US softens NKorea resolution ahead of UN vote
The United States submitted a new North Korean sanctions resolution to the UN Security Council, toning down its demands less than 24 hours before a vote due Monday, diplomats said, as it sought to bring China and Russia on board.
Washington has led the international drive to punish the rogue state after it detonated a nuclear device earlier this month.
The US had originally pushed for a strict oil embargo, as well as a freeze on the assets of North Korean leader Kim Jong-Un.
But late Sunday, diplomats said the asset freeze had been dropped from the new draft, and it now foresaw a progressive tightening of the oil taps, instead of something sudden and complete.
Among other concessions the new text also softens proposed restrictions on North Koreans working overseas, and on the inspection by force of ships suspected of carrying cargo prohibited by the UN.
Of five key original measures, a ban on textile exports from North Korea remained.
Britain and France -- permanent Security Council members along with the US, China and Russia -- have given Washington their unequivocal backing.
The sticking point will be opposition from the Security Council's two other veto-wielding permanent members, Russia and China.
The North's two main backers, they are wary of anything that might force the collapse of the regime and the resulting exodus of refugees.
The US Energy Information Administration (EIA) says estimates suggest Pyongyang imports about 10,000 barrels of crude oil a day, almost all of it from China.
In addition, according to figures from the International Trade Centre, a joint World Trade Organisation-United Nations agency, the North imported $115 million-worth of refined oil products -- which could include petrol and aircraft fuel -- from China last year.

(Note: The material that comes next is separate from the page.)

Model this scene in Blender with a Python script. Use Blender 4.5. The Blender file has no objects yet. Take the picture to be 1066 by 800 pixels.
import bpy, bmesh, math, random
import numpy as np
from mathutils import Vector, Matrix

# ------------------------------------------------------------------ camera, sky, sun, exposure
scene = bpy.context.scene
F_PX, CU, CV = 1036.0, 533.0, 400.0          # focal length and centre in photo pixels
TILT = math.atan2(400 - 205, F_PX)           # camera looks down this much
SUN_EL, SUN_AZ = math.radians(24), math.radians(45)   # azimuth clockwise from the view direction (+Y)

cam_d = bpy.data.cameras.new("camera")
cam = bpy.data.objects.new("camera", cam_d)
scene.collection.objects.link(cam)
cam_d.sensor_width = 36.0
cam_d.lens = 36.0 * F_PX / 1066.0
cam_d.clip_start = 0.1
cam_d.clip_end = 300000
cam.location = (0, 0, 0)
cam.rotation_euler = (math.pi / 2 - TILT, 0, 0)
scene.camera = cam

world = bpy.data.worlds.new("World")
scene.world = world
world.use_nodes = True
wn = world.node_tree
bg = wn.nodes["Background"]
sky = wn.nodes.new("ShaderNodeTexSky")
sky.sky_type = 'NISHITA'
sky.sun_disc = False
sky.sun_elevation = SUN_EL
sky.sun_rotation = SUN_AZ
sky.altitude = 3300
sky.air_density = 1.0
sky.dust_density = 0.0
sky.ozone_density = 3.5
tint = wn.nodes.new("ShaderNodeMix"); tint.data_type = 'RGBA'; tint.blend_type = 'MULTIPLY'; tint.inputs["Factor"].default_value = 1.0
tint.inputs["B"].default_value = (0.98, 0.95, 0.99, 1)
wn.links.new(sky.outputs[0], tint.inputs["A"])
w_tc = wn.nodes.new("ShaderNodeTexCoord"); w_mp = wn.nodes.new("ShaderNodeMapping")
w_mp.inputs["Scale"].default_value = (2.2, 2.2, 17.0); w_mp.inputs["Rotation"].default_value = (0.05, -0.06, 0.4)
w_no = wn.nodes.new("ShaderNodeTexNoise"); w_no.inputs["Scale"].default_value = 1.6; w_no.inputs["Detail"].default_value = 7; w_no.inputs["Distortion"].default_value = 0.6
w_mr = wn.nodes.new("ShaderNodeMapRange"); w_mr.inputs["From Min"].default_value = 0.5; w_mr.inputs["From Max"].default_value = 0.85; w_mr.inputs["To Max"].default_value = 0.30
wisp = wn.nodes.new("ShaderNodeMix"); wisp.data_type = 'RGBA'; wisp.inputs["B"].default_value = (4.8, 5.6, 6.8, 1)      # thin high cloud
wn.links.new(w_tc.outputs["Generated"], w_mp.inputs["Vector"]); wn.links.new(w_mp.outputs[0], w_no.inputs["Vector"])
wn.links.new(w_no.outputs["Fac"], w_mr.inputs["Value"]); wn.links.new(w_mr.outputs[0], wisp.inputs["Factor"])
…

Another $1.7 million-worth came from Russia.
"We have been clear in close consultation with the Americans that oil has to be included as an element of sanctions," South Korean foreign minister Kang Kyung-Wha told reporters.

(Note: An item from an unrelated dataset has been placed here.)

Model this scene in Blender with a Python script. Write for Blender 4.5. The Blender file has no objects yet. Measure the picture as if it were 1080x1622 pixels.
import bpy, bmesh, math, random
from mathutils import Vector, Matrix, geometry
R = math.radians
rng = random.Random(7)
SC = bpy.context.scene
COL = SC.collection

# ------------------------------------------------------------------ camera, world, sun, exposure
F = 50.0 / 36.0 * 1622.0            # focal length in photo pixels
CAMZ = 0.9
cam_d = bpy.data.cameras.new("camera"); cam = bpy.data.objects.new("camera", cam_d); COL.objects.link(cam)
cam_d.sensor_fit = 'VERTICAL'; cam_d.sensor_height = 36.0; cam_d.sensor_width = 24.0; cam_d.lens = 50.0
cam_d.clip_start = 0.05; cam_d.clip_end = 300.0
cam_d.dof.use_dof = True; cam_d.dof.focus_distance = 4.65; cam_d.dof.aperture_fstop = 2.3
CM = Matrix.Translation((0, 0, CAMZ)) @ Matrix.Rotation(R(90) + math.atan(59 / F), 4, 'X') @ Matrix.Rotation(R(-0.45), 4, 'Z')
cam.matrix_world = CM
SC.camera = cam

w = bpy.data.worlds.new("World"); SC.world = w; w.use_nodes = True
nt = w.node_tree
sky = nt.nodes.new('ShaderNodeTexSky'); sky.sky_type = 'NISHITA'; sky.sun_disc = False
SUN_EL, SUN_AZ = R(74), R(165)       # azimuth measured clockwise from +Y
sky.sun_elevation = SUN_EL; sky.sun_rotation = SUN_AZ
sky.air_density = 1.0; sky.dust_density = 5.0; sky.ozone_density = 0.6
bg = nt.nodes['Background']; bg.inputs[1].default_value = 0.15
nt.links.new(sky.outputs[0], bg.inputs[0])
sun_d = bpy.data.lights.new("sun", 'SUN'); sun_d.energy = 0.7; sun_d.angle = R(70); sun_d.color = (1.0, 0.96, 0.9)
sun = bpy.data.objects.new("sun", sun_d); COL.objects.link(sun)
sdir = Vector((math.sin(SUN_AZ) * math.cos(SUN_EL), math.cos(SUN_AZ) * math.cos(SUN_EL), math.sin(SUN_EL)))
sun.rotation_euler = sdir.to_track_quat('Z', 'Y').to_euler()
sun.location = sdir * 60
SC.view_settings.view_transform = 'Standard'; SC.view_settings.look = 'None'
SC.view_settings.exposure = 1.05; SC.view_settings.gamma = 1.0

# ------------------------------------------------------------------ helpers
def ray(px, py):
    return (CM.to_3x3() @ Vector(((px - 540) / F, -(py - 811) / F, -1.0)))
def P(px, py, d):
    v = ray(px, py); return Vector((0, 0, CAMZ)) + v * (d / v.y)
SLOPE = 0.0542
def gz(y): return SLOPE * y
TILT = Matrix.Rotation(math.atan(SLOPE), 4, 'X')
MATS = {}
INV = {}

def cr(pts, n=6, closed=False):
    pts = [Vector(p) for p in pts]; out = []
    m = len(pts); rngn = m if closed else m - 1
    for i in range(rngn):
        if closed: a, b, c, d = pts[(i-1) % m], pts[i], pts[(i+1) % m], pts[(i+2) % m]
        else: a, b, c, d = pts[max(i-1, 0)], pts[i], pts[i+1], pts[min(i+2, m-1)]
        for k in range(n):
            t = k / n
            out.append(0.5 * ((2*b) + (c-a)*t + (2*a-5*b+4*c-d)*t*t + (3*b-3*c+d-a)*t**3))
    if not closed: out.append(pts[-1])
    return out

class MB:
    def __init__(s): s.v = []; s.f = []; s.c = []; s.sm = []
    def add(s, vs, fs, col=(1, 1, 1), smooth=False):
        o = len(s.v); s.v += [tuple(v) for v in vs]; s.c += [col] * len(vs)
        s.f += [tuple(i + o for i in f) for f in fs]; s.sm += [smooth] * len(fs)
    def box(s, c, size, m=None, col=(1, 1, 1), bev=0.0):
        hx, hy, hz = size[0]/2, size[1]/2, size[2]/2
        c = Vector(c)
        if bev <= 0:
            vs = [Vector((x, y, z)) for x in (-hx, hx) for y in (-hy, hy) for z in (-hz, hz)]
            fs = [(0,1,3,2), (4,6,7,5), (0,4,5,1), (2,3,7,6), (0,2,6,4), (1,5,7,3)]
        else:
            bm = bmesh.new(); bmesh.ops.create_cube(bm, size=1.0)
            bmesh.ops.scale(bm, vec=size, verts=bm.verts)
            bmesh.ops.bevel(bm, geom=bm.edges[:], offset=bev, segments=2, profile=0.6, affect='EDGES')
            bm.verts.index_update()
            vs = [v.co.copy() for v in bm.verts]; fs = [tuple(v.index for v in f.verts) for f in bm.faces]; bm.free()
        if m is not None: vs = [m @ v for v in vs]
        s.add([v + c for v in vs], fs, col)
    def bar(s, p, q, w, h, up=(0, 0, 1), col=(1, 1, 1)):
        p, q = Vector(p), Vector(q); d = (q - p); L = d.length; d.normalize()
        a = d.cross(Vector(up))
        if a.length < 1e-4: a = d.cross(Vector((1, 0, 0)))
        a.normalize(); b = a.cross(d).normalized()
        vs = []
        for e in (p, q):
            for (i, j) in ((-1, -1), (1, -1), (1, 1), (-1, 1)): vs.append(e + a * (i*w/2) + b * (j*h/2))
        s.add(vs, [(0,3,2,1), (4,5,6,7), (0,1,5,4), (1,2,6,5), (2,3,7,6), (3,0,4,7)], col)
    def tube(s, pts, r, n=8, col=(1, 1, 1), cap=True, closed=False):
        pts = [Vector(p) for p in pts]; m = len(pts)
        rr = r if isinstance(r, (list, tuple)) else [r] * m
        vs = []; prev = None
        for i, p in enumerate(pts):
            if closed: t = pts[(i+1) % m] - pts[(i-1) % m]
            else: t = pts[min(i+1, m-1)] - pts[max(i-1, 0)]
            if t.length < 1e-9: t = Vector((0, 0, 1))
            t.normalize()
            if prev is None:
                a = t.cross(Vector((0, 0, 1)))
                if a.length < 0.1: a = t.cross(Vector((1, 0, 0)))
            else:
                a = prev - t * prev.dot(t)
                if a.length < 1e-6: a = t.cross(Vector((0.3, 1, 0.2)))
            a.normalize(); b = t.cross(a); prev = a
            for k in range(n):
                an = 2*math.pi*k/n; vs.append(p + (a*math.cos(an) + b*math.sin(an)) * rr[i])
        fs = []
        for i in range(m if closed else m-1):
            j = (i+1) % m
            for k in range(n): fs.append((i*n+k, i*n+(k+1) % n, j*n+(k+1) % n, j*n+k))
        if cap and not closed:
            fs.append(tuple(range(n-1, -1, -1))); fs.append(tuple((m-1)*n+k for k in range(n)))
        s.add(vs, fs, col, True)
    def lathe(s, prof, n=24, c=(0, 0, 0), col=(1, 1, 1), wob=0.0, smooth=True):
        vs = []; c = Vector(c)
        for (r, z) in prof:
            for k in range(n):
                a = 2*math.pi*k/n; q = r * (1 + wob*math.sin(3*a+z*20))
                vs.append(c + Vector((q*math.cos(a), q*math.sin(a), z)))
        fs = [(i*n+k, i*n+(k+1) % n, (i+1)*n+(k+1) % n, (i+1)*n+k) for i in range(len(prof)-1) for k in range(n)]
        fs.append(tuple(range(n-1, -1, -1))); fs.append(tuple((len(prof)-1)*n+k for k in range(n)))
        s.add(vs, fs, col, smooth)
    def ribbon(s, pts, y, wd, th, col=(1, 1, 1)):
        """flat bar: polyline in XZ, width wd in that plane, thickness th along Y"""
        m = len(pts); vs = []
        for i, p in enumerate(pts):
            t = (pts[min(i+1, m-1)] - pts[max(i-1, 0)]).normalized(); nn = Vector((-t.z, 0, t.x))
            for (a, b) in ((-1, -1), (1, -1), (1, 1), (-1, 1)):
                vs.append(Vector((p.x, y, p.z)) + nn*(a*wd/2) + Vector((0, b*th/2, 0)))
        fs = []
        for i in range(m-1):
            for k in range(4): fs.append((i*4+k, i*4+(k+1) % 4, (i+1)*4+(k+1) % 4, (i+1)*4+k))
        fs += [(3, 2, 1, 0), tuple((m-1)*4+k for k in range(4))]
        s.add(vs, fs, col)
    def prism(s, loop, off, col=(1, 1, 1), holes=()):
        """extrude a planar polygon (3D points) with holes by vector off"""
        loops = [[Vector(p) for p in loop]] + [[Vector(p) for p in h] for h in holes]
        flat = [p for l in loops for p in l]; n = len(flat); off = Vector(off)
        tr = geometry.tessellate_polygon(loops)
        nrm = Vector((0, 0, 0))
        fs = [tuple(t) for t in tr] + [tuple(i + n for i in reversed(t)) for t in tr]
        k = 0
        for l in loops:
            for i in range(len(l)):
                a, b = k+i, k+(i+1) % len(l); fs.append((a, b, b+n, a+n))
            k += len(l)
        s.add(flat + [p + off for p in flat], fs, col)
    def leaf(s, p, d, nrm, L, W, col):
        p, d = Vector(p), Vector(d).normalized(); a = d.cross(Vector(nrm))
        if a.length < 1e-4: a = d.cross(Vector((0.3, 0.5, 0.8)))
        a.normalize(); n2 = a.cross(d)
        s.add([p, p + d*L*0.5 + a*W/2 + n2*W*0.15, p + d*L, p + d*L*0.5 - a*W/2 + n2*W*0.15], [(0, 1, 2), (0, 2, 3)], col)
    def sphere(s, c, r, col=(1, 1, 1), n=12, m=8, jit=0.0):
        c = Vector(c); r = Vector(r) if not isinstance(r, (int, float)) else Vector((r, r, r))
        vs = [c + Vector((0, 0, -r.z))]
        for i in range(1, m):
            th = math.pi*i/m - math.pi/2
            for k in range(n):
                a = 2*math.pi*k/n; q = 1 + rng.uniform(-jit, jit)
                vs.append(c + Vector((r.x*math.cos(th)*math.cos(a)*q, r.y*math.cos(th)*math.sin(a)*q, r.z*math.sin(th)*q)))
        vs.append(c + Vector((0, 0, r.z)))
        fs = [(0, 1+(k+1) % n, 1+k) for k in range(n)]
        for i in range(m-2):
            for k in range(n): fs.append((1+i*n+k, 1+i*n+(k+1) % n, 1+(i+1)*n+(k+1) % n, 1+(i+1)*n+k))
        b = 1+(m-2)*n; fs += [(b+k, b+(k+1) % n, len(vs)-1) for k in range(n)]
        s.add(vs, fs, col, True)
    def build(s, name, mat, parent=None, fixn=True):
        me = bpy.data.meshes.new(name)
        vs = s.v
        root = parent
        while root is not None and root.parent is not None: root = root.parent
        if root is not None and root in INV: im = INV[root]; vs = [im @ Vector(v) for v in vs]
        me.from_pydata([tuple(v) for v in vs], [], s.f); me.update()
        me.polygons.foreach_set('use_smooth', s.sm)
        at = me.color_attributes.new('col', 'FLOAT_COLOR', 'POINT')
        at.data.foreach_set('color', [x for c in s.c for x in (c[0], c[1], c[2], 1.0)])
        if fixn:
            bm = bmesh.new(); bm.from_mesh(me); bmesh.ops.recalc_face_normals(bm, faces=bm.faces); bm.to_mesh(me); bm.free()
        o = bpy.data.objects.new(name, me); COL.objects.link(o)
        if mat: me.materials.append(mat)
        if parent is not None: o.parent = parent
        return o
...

Whatever final text was adopted, she hoped it would "have significant consequences in terms of greater economic pressure on North Korea".
Washington has dangled the prospect of military action in the North, and threatened to cut economic ties with countries that continue to trade with the it -- around 90 percent of the North's external commerce is with China.
Kim Hyun-Wook, professor at the Seoul government's Korea National Diplomatic Academy, told AFP that Washington had softened its original "very strong draft proposal" because it was vital to keep Moscow and Beijing on board.
"It is only possible to criticise and rebuke China and Russia for not enforcing the sanctions if they vote for it at the UN Security Council," he said.
'Pay the price'
Early Monday, North Korea said it would not accept any chastisement over its nuclear and missile programme, which it says is vital to stave off the threat of an American invasion.
If Washington does "rig up the illegal and unlawful 'resolution' on harsher sanctions, the DPRK shall make absolutely sure that the US pays due price," its foreign ministry said, in a statement published by the official KCNA news agency.
The North has a long history of making florid threats against Washington and its allies without following through on them.
"The forthcoming measures to be taken by the DPRK will cause the US the greatest pain and suffering it had ever gone through in its entire history," the ministry said.
"The world will witness how the DPRK tames the US gangsters by taking (a) series of action tougher than they have ever envisaged."
Pyongyang has staged a series of missile tests in recent months, culminating in an intercontinental ballistic missile that appeared to bring much of the US mainland into range -- ramping up tensions and earning itself a seventh set of UN Security Council sanctions.
It followed up with a sixth nuclear test on September 3, its largest to date, which it said was a hydrogen bomb small enough to fit onto a missile and prompted global outrage.
Monday's expected vote is seen as a key test of resolve for the council, which united last month to adopt a resolution intended to reduce the impoverished country's export earnings by up to a billion dollars.
Chinese foreign ministry spokesman Geng Shuang told reporters that Beijing "approves further reactions and necessary measures by the UN Security Council" in response to the nuclear test.
He declined to be drawn on whether China was behind the weakening of the draft, saying it hoped the decision would be made "on the basis of full consultation and consensus".